Netanyahu’s announcement followed reports of prior, smaller-scale raids into the enclave by the IDF as American military advisers led by two-star US Marine Corps general James Glynn sought to provide Israeli commanders with insights learned during the US-led campaigns in Syria and Iraq.
Glynn returned to the US late last week, senior Pentagon officials confirmed.
“Make no mistake: what is, has or will unfold in Gaza is purely an Israeli decision,” the US Marine Corps’ top general, Eric Smith, told a gathering of reporters in Washington on Friday evening.
“We are not planning with them,” Smith said, describing the advisory mission as “a professional military exchange.”
Israel declared war and kicked off waves of aerial bombardment of the Palestinian enclave earlier this month after Hamas killed at least 1,400 people across southern Israel on Oct. 7 in the worst terrorist attack in the country’s history.
Reuters on Monday cited local witnesses as saying Israeli tanks reached Gaza’s main north-south artery, Salahudeen road, in an ostensible bid to stem the flow of fighters and supplies to Gaza City. The IDF has not confirmed details of the operation.
Netanyahu told reporters on Monday that IDF ground operations could add to pressure on Hamas to release more of the estimated 239 hostages it is believed to hold in the enclave.
“We think that this method stands a chance,” the Israeli prime minister said.
Meanwhile, suspected Iran-backed militias continued to launch rocket and drone attacks targeting US bases in Syria and one in Iraq over the weekend, despite US airstrikes designed to halt the attacks.
The US scrambled F-15s and F-16s late last week to destroy two facilities used by the militias and by members of Iran’s Islamic Revolutionary Guard Corps (IRGC) in eastern Syria near Albukamal. A senior US defense official told reporters Monday that the Pentagon believed no personnel were killed in those strikes.
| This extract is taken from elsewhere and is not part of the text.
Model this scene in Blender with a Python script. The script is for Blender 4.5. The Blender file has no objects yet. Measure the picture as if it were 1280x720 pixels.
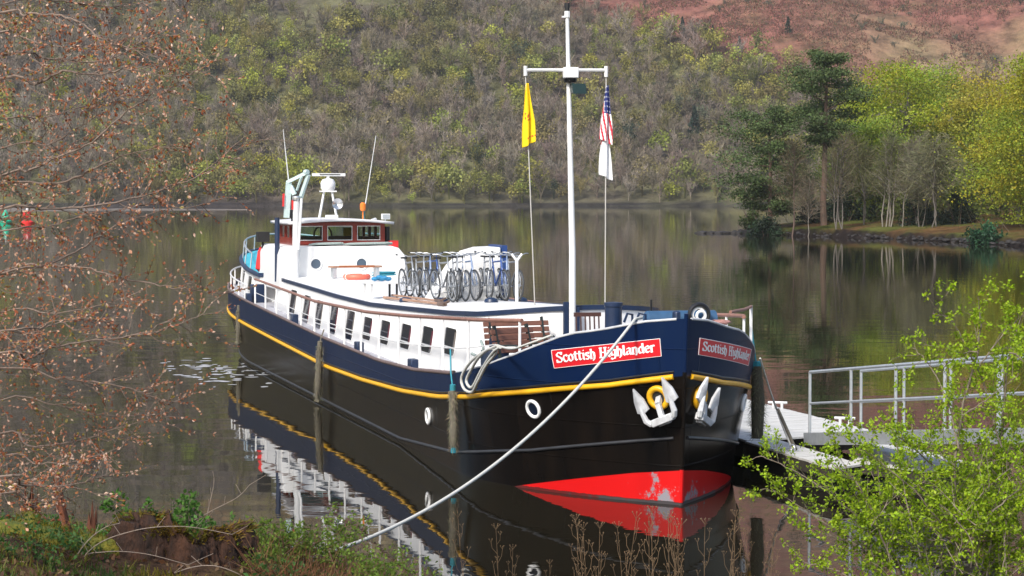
import bpy, bmesh, math, random
import numpy as np
from mathutils import Vector, Matrix
R = math.radians
rng = np.random.default_rng(7)
random.seed(7)
SC = bpy.context.scene
# ------------------------------------------------------------------ camera
F, CH = 2700.0, 4.94                     # focal length in photo pixels, eye height above the water
PITCH = math.atan(120/F)
cam = bpy.data.objects.new('camera', bpy.data.cameras.new('camera'))
SC.collection.objects.link(cam)
cam.data.sensor_width = 36.0
cam.data.lens = F/1280*36.0
cam.data.clip_start, cam.data.clip_end = 0.5, 6000
cam.location = (0, 0, CH)
cam.rotation_euler = (R(90)-PITCH, 0, 0)
SC.camera = cam
# ------------------------------------------------------------------ light
SUN = Vector((-0.50, -0.87, 0)).normalized()*math.cos(R(44))
SUN.z = math.sin(R(44))
w = bpy.data.worlds.new('World'); SC.world = w; w.use_nodes = True
wn = w.node_tree.nodes; wl = w.node_tree.links
sky = wn.new('ShaderNodeTexSky'); sky.sky_type = 'NISHITA'; sky.sun_disc = False
sky.sun_elevation = R(44); sky.sun_rotation = math.atan2(SUN.x, SUN.y)
sky.air_density = 1.0; sky.dust_density = 2.5; sky.ozone_density = 1.0
wl.new(sky.outputs[0], wn['Background'].inputs[0]); wn['Background'].inputs[1].default_value = 0.15
sl = bpy.data.lights.new('sun', 'SUN'); sl.energy = 3.1; sl.angle = R(8); sl.color = (1.0, 0.955, 0.88)
so = bpy.data.objects.new('sun', sl); SC.collection.objects.link(so)
so.rotation_euler = SUN.to_track_quat('Z', 'Y').to_euler()
vs = SC.view_settings
vs.view_transform = 'Standard'; vs.look = 'None'; vs.gamma = 1.0; vs.use_curve_mapping = False
vs.exposure = 0.52
cy = SC.cycles
cy.use_denoising = True
try: cy.denoiser = 'OPENIMAGEDENOISE'
except Exception: pass
cy.max_bounces = 8; cy.diffuse_bounces = 3; cy.glossy_bounces = 4; cy.transmission_bounces = 4; cy.transparent_max_bounces = 8
cy.caustics_reflective = False; cy.caustics_refractive = False
cy.sample_clamp_indirect = 6.0
# ------------------------------------------------------------------ pixels and places
def ray(px, py):
    x = (px-640)/F; y = -(py-360)/F
    c, s = math.cos(PITCH), math.sin(PITCH)
    return np.array([x, c+y*s, -s+y*c])
def at(px, py, Y):                        # the point of the world at distance Y along that line of sight
    r = ray(px, py); return np.array([0, 0, CH])+r*(Y/r[1])
def atz(px, py, z):
    r = ray(px, py); return np.array([0, 0, CH])+r*((z-CH)/r[2])
TH = R(15.5)                              # the barge lies this far off the line of sight
AX = np.array([-math.sin(TH), math.cos(TH), 0]); SX = np.array([-math.cos(TH), -math.sin(TH), 0])
P0 = np.array([2.64, 34.0, 0]); SHIPROT = R(90)+TH
def shipw(s, l, z): return P0+AX*s+SX*l+np.array([0, 0, z])   # barge coordinates: metres aft, to starboard, up
# ------------------------------------------------------------------ materials
MATS = {}
def srgb(*c): return tuple((x/255/12.92 if x <= 10 else ((x/255+.055)/1.055)**2.4) for x in c)
def mat(name, col, rough=.5, metal=0.0, var=0.0, vscale=6.0, bump=0.0, bscale=40.0, spec=.5, col2=None, coord='Object', coat=0.0, stretch=(1, 1, 1)):
    if name in MATS: return MATS[name]
    m = bpy.data.materials.new(name); m.use_nodes = True; MATS[name] = m
    N = m.node_tree.nodes; L = m.node_tree.links; b = N['Principled BSDF']
    b.inputs['Roughness'].default_value = rough; b.inputs['Metallic'].default_value = metal
    b.inputs['Specular IOR Level'].default_value = spec; b.inputs['Coat Weight'].default_value = coat
    b.inputs['Base Color'].default_value = (*col, 1)
    tc = N.new('ShaderNodeTexCoord'); mp = N.new('ShaderNodeMapping'); mp.inputs['Scale'].default_value = stretch
    L.new(tc.outputs[coord], mp.inputs[0])
    if var or col2:
        n = N.new('ShaderNodeTexNoise'); n.inputs['Scale'].default_value = vscale; n.inputs['Detail'].default_value = 6
        n.inputs['Roughness'].default_value = .65
        L.new(mp.outputs[0], n.inputs['Vector'])
        r = N.new('ShaderNodeValToRGB'); r.color_ramp.elements[0].position = .32; r.color_ramp.elements[1].position = .7
        c2 = col2 if col2 else tuple(x*(1-var) for x in col)
        r.color_ramp.elements[0].color = (*c2, 1); r.color_ramp.elements[1].color = (*col, 1)
        L.new(n.outputs['Fac'], r.inputs[0]); L.new(r.outputs[0], b.inputs['Base Color'])
    if bump:
        n2 = N.new('ShaderNodeTexNoise'); n2.inputs['Scale'].default_value = bscale; n2.inputs['Detail'].default_value = 4
        L.new(mp.outputs[0], n2.inputs['Vector'])
        bp = N.new('ShaderNodeBump'); bp.inputs['Strength'].default_value = 1; bp.inputs['Distance'].default_value = bump
        L.new(n2.outputs['Fac'], bp.inputs['Height']); L.new(bp.outputs[0], b.inputs['Normal'])
    return m
def leafmat(name, trans=.35, rough=.55, spec=.3):
    """foliage: own colour in the attribute Col, light passing through"""
    if name in MATS: return MATS[name]
    m = bpy.data.materials.new(name); m.use_nodes = True; MATS[name] = m
    N = m.node_tree.nodes; L = m.node_tree.links; b = N['Principled BSDF']; out = N['Material Output']
    a = N.new('ShaderNodeAttribute'); a.attribute_name = 'Col'
    b.inputs['Roughness'].default_value = rough; b.inputs['Specular IOR Level'].default_value = spec
    L.new(a.outputs['Color'], b.inputs['Base Color'])
    if trans:
        t = N.new('ShaderNodeBsdfTranslucent'); mx = N.new('ShaderNodeMixShader'); mx.inputs[0].default_value = trans
        L.new(a.outputs['Color'], t.inputs[0]); L.new(b.outputs[0], mx.inputs[1]); L.new(t.outputs[0], mx.inputs[2])
        L.new(mx.outputs[0], out.inputs[0])
    return m
WHITE = mat('white_paint', (.80, .80, .79), .38, var=.06, vscale=2.5, bump=.0006, bscale=6)
OFFW = mat('weathered_white_paint', (.70, .71, .71), .5, var=.22, vscale=3, bump=.001, bscale=20)
SIDEDK = mat('grey_deck_paint', (.46, .46, .50), .6, var=.25, vscale=3)
NAVY = mat('navy_paint', (.0035, .0125, .050), .32, spec=.2, col2=(.0065, .017, .050), vscale=2.2, bump=.003, bscale=2.4, stretch=(1, 1, .2))
NAVYTRIM = mat('navy_trim_paint', (.012, .028, .075), .4, var=.3, vscale=5)
HBLACK = mat('black_hull_paint', (.0025, .0024, .0025), .2, spec=.3, col2=(.010, .007, .005), vscale=2.3, bump=.006, bscale=1.7, stretch=(1, 1, .16))
def plates(m, ior):
    """welded plate seams and a lower sheen on a hull paint"""
    N = m.node_tree.nodes; L = m.node_tree.links; b = N['Principled BSDF']; b.inputs['IOR'].default_value = ior
    tc = N.new('ShaderNodeTexCoord'); sx = N.new('ShaderNodeSeparateXYZ'); cb = N.new('ShaderNodeCombineXYZ'); L.new(tc.outputs['Object'], sx.inputs[0]); L.new(sx.outputs['X'], cb.inputs[0]); L.new(sx.outputs['Z'], cb.inputs[1])
    br = N.new('ShaderNodeTexBrick'); br.inputs['Scale'].default_value = 1.0; br.inputs['Mortar Size'].default_value = .012; br.inputs['Mortar Smooth'].default_value = .6; br.inputs['Brick Width'].default_value = 3.1; br.inputs['Row Height'].default_value = .62
    L.new(cb.outputs[0], br.inputs['Vector']); bp = N.new('ShaderNodeBump'); bp.inputs['Distance'].default_value = .012; L.new(br.outputs['Fac'], bp.inputs['Height'])
    old = b.inputs['Normal'].links[0].from_socket; L.new(old, bp.inputs['Normal']); L.new(bp.outputs[0], b.inputs['Normal'])
    # thin scuffs and run-down marks
    mp = N.new('ShaderNodeMapping'); mp.inputs['Scale'].default_value = (5, 1, .5); n = N.new('ShaderNodeTexNoise'); n.inputs['Scale'].default_value = 2.2; n.inputs['Detail'].default_value = 9; n.inputs['Roughness'].default_value = .75
    L.new(tc.outputs['Object'], mp.inputs[0]); L.new(mp.outputs[0], n.inputs['Vector']); mr = N.new('ShaderNodeMapRange'); mr.inputs[1].default_value = .64; mr.inputs[2].default_value = .78; mr.inputs[4].default_value = .5
    L.new(n.outputs['Fac'], mr.inputs[0]); mx = N.new('ShaderNodeMix'); mx.data_type = 'RGBA'; mx.inputs[7].default_value = (.045, .042, .042, 1)
    c = b.inputs['Base Color'].links[0].from_socket; L.new(mr.outputs[0], mx.inputs[0]); L.new(c, mx.inputs[6]); L.new(mx.outputs[2], b.inputs['Base Color'])
plates(NAVY, 1.3); plates(HBLACK, 1.25)
BLACK = mat('black_rubber', (.012, .012, .013), .6, var=.3)
BLKP = mat('black_paint', (.014, .014, .016), .35, var=.3)
YEL = mat('yellow_paint', (.80, .42, .008), .4, var=.18, vscale=4)
REDSIGN = mat('red_sign_paint', (.62, .012, .020), .35, var=.08, vscale=5)
SIGNW = mat('white_lettering', (.85, .85, .84), .45)
VARN = mat('varnished_wood', (.24, .030, .018), .3, col2=(.15, .018, .012), vscale=5, stretch=(4, 4, .6))
TEAK = mat('weathered_teak', (.20, .085, .055), .6, col2=(.12, .05, .032), vscale=9, stretch=(1, 1, 6))
RAILW = mat('painted_rail_wood', (.30, .15, .11), .5, var=.35, vscale=5)
PLANK = mat('worn_plank', (.42, .25, .17), .7, var=.4, vscale=8)
DARKWOOD = mat('dark_chair_wood', (.075, .030, .022), .5, var=.3, vscale=12)
GALV = mat('galvanised_steel', (.55, .58, .60), .42, metal=.55, var=.2, vscale=9)
STEEL = mat('bright_steel', (.62, .63, .64), .25, metal=.9, var=.1)
ANCHW = mat('chipped_white_anchor_paint', (.66, .68, .70), .45, col2=(.36, .36, .37), vscale=4, bump=.003, bscale=14)
ROPE = mat('pale_rope', (.60, .60, .56), .85, var=.25, vscale=40, bump=.003, bscale=90)
ROPEG = mat('grey_green_rope', (.33, .40, .38), .85, var=.35, vscale=40, bump=.003, bscale=90)
TEALR = mat('teal_rope', (.03, .28, .36), .8, var=.4, vscale=50)
FENDM = mat('matted_rope_fender', (.20, .175, .13), .95, col2=(.09, .085, .065), vscale=30, bump=.012, bscale=55)
TURQ = mat('turquoise_deck_paint', (.06, .46, .58), .55, var=.15)
ROOFG = mat('pale_roof_paint', (.66, .66, .68), .55, var=.12, vscale=3)
ORANGE = mat('orange_plastic', (.85, .22, .03), .4, var=.1)
LBUOY = mat('lifebuoy_red', (.85, .16, .10), .45, var=.1)
REDCL = mat('red_cloth', (.72, .03, .03), .75, var=.2)
BLUEB = mat('bright_blue_cloth', (.03, .25, .48), .7, var=.4, vscale=14)
CURT = mat('maroon_curtain', (.13, .014, .026), .8, var=.4, vscale=20)
CREAMC = mat('cream_curtain', (.16, .14, .12), .8, var=.2, vscale=20)
GLASSD = mat('dark_window_glass', (.006, .010, .022), .06, spec=.3)
SEATF = mat('seat_cushion_cloth', (.50, .34, .06), .8, var=.3)
def glass():
    m = bpy.data.materials.new('clear_glass'); m.use_nodes = True
    N = m.node_tree.nodes; L = m.node_tree.links
    t = N.new('ShaderNodeBsdfTransparent'); t.inputs[0].default_value = (.80, .93, .90, 1)
    g = N.new('ShaderNodeBsdfGlossy'); g.inputs['Roughness'].default_value = .02
    fr = N.new('ShaderNodeFresnel'); fr.inputs[0].default_value = 1.3
    mx = N.new('ShaderNodeMixShader'); L.new(fr.outputs[0], mx.inputs[0]); L.new(t.outputs[0], mx.inputs[1]); L.new(g.outputs[0], mx.inputs[2])
    L.new(mx.outputs[0], N['Material Output'].inputs[0]); return m
GLASS = glass()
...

US and coalition bases have come under 24 separate drone and rocket attacks since Oct. 17, defense officials said. US troops at the Ain al-Asad air base in Iraq’s Anbar province came under rocket barrage again on Monday evening, though no personnel were hurt.
Hadi al-Amiri, head of Iraq’s Badr organization, an umbrella group for several Iran-backed factions, called on the roughly 2,500 US troops to leave Iraq in a public statement on Monday, suggesting further attacks would result if they do not.
Pentagon officials have been in close contact with Iraqi counterparts since the attacks resumed in a bid to prevent further incidents.
Most of the attacks were “unsuccessful,” the senior US defense official said Monday, though at least 21 personnel have sustained minor injuries, most in separate attacks on the Al-Tanf garrison in Syria and at Iraq’s al-Asad airbase.
Yemen’s Iran-backed Houthi rebels have also continued their attacks amid Israel’s war in Gaza, breaking more than a year of de-facto ceasefire with Saudi Arabia and its allies. On Monday, Bloomberg reported four Saudi military personnel died last week as a result of a firefight with Houthi forces in the southern border province of Jazan.
Jordanian Army spokesperson Brig. Gen. Mustafa Hiyari called on Washington to send Patriot air defense systems to protect its territory in statements aired on state television over the weekend.
The Pentagon has dispatched an undisclosed number of additional Patriot batteries and a THAAD anti-ballistic missile system to the region, but US officials said they will primarily be sent to protect American personnel.
“Iran’s objective for a long time has been to force a withdrawal of the US military from the region. What I would note is, we’re still there,” the US official said.